One of the biggest moments in Eurovision history happened right here in the West Midlands.

Israeli singer Dana International won the Eurovision Song Contest held at the Birmingham Indoor Arena
Israeli singer Dana International won the Eurovision Song Contest held at the Birmingham Indoor Arena

Birmingham’s National Indoor Arena was chosen to host the event in 1998 after the UK’s victory the year before through Katrina and the Waves with Love Shine a Light.

It was the last time Britain won the contest and the NIA put on a show worthy of Eurovision. It had beaten venues in Belfast, London, Manchester, Cardiff and Glasgow to win the right to stage the event and was one of the first to take the show from a theatre to an arena in front of an audience of thousands..

The NIA show was the first time since 1982 that the Eurovision Song Contest was staged in the United Kingdom.

Terry Wogan was there to bring his unique take on the competition

Back then a more modest event was held in Harrogate, after Bucks Fizz’s triumph in Dublin a year earlier with Making your Mind Up and the memorable skirt-pulling trick

The 1998 event was ground-breaking in that voting was organised through a ‘televote’ for the first time. That meant it was largely the European public choosing the winner rather than a panel of judges taken from the music industry.

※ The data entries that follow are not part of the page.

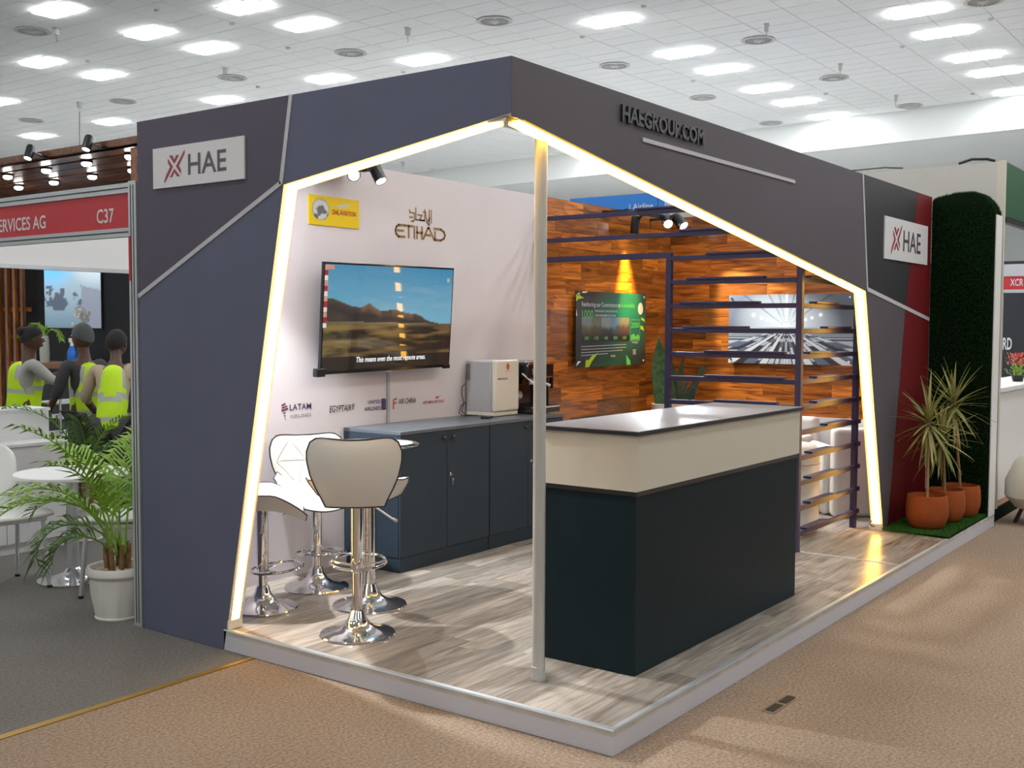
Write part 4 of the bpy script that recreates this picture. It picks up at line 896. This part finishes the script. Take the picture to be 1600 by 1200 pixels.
def left_stand():
    t = thing('header_frame', 'aluminium shell frame with a red C37 header board beside the booth', 'frame', (0, 2.93, 0))
    def B(nm, mt, *b_, bev=0): mb = MB(); mb.box(*b_); return build(nm, mb, mt, t, bevel=bev)
    B('post', 'alu', .0, -.075, 0, .07, -.01, 2.31)
    for k in (0, 1): B('groove', 'black', -.001, -.056+.022*k, .02, .004, -.05+.022*k, 2.29)
    B('top_rail', 'alu', .012, -.01, 2.255, .055, 3.1, 2.305); B('bottom_rail', 'alu', .012, -.01, 2.03, .055, 3.1, 2.075); B('groove', 'black', .010, -.01, 2.277, .013, 3.1, 2.283); B('groove', 'black', .010, -.01, 2.05, .013, 3.1, 2.056)
    B('header_board', 'redsign', .022, -.01, 2.075, .03, 3.1, 2.255)
    B('warning_tape', 'redsign', -.003, -.03, 1.80, .0, -.012, 2.03)
    mb = MB(); text(mb, 'C37', .075, FL(.302, 2.112, -.021), width=.155, bold=.012); text(mb, 'SERVICES AG', .075, FL(1.34, 2.112, -.021), width=.545, bold=.012); build('lettering', mb, 'ink_white', t, norm=False, label='white RVICES AG and C37 lettering')
    # far side of that stand
    t = thing('white_valance', 'plain white header board across the back of the red fronted stand', 'header', (1.6, 5.78, 0))
    mb = MB(); mb.box(-1.6, -.02, 2.015, 1.6, .02, 2.34); build('board', mb, 'white', t); mb = MB(); mb.box(-1.6, -.03, 1.985, 1.6, .03, 2.015); build('rail', mb, 'alu', t)
    mb = MB(); mb.box(1.55, -.025, 0, 1.6, .025, 2.34); build('post', mb, 'alu', t); mb = MB(); mb.box(-1.6, -.025, 0, -1.55, .025, 2.34); build('post', mb, 'alu', t)
    # white two tier cabinet
    t = thing('white_cabinet', 'white two tier reception cabinet with doors behind the round white table', 'cabinet', (.3, 5.09, 0))
    mb = MB(); mb.box(-.65, .02, .07, .655, .45, .735); build('carcass', mb, 'white', t); mb = MB(); mb.box(-.66, -.01, .735, .66, .22, .755); build('top', mb, 'white', t)
    mb = MB(); mb.box(-.63, .03, 0, .64, .43, .07); build('plinth', mb, 'white', t)
    mb = MB(); mb.box(-.65, .22, .755, .655, .24, .955); build('upper_front', mb, 'white', t); mb = MB(); mb.box(-.66, .215, .955, .665, .5, .975); build('upper_top', mb, 'white', t)
    for a, b_ in ((-.645,-.225), (-.22,.205), (.21,.64)):
        mb = MB(); mb.box(a, .003, .075, b_, .019, .732); d = build('door', mb, 'white', t, bevel=.001)
        mb = MB(); mb.lathe([(.012,0),(.014,.01),(.008,.014)], 12, T=Matrix.Translation(((b_-.03) if a < .2 and a > -.3 else a+.03, .003, .66)) @ Matrix.Rotation(PI/2, 4, 'X')); build('knob', mb, 'black', d)
    # round table and chairs
    t = thing('round_table', 'round white cafe table on a steel pedestal left of the booth', 'table', (.39, 4.11, 0))
    mb = MB(); mb.lathe([(.325,.645),(.335,.65),(.335,.665),(.33,.67)], 44); build('top', mb, 'white', t, smooth=40)
    mb = MB(); mb.lathe([(.034,.05),(.034,.645)], 22); build('pedestal', mb, 'alu', t, smooth=True)
    mb = MB(); mb.lathe([(.21,0),(.212,.008),(.14,.02),(.06,.05),(.036,.08)], 40); build('base', mb, 'chrome', t, smooth=True)
    white_chair((.01, 4.26, 0), math.radians(-95), 'white plastic chair at the left picture edge facing the round table')
    white_chair((.43, 3.60, 0), math.radians(124), 'white plastic chair between the round table and the palm')
    # palms
    t = thing('potted_palm', 'tall areca palm in a fluted white pot beside the grey side fascia', 'potted plant', (.06, 3.15, 0)); pot(t, .165, .28)
    for k in range(7): a = k*.9; mb = MB(); mb.tube([(.05*math.cos(a), .05*math.sin(a), .24), (.06*math.cos(a), .06*math.sin(a), .33), (.065*math.cos(a), .065*math.sin(a), .40)], [.016,.014,.009], 7); build('cane', mb, 'cane', t)
    A = math.atan2(3.15-CAM.y, .06-CAM.x); Lf = A+PI/2   # Lf points left in the photograph
    for k, (da, el, L, dr, n, m_) in enumerate(((.05,66,.98,1.75,24,'palm'), (-.1,62,.62,2.0,20,'palm_dark'), (.3,78,.72,1.2,20,'palm'), (-1.9,82,.78,.8,20,'palm'), (.9,80,.80,.9,20,'palm'), (-.9,80,.86,1.0,22,'palm'), (-2.1,84,.92,.6,22,'palm'), (-1.6,74,.68,1.2,18,'palm_dark'), (-.5,74,.62,1.4,18,'palm'), (.5,86,.90,.8,22,'palm'), (-.3,52,.45,1.7,16,'palm_dark'))):
        frond(t, (.04*math.cos(k), .04*math.sin(k), .34), Lf+da, math.radians(el), L, dr, n, .21, m_, .010, k)
    t = thing('potted_palm', 'second palm in a white pot standing behind the round table', 'potted plant', (1.17, 5.2, 0)); pot(t, .15, .28)
    for k in range(5): a = k*1.25; mb = MB(); mb.tube([(.05*math.cos(a), .05*math.sin(a), .24), (.055*math.cos(a), .055*math.sin(a), .46)], [.015,.01], 7); build('cane', mb, 'cane', t)
    for k, (da, el, L, dr) in enumerate(((.0,72,.85,1.5), (.4,82,.9,1.0), (-.6,76,.75,1.4), (3.0,76,.6,1.2), (2.5,82,.7,.8), (1.4,80,.8,.9), (.2,60,.7,1.8))):
        frond(t, (.03*math.cos(k), .03*math.sin(k), .40), Lf+da, math.radians(el), L, dr, 18, .18, 'palm_dark' if k % 2 else 'palm', .010, 40+k)
left_stand()

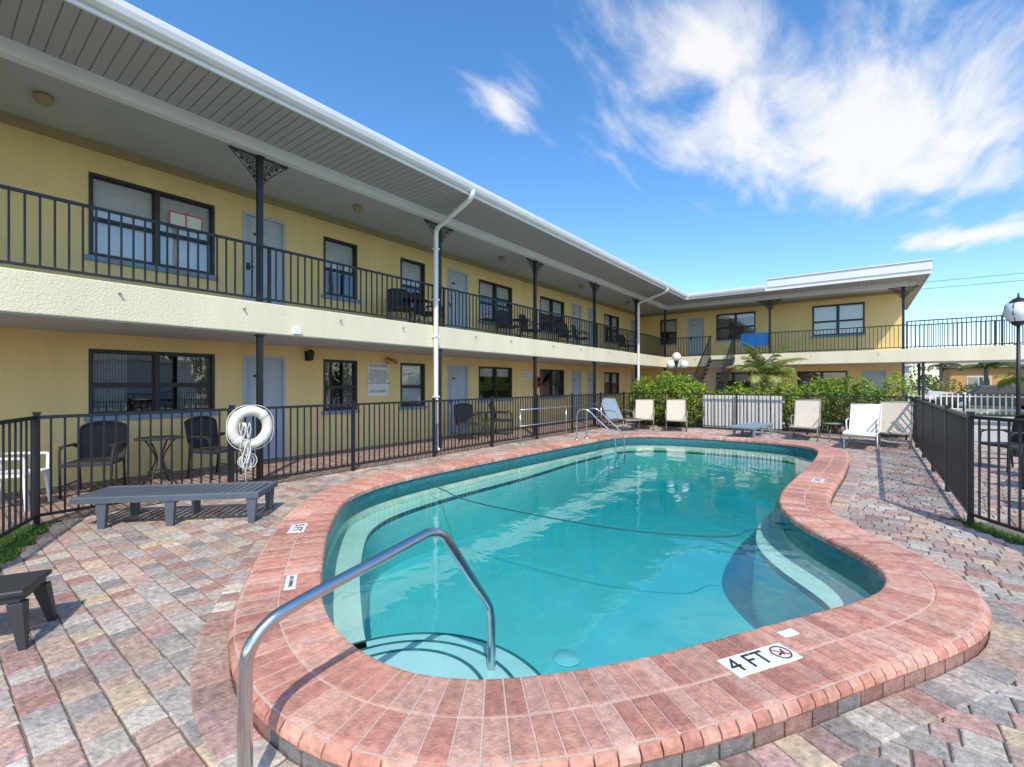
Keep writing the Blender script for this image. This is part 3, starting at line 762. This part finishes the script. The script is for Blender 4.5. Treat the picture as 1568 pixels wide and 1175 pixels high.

It was also a taboo-breaking year for the contest, seeing the rise of Israeli transsexual Dana International. Her song Diva was an eventual winner and her story advanced awareness about transgenderism. Dana International, who was born a boy but identified as a girl from the age of 13, beat the UK into second place, with Imaani’s Where Are You bringing in 166 points – a tally a present-day UK entry can only dream of.

The 1998 contest from Birmingham culminated in one of the most thrilling voting sequences for years.

Dana International next to a statue called "The River"

As always, the voting did not go entirely to plan. There was a problem with the Spanish televote as Spanish voters had awarded 12 points to Germany – but while announcing the points, the 12 points went to Israel. It led to a scramble to re-evaluate the votes, which still led to an Israeli victory.

Televoting was so new that not all countries could use it for voting. Countries that did not have a fully functional telephone system were still allowed to vote through the national juries.

Eurovision is so much more than one night of music and, while the semi-final shows hadn’t been introduced then, there was still a long build up with the acts visiting attractions in Birmingham and presenter Terry Wogan doing his bit to promote the host city.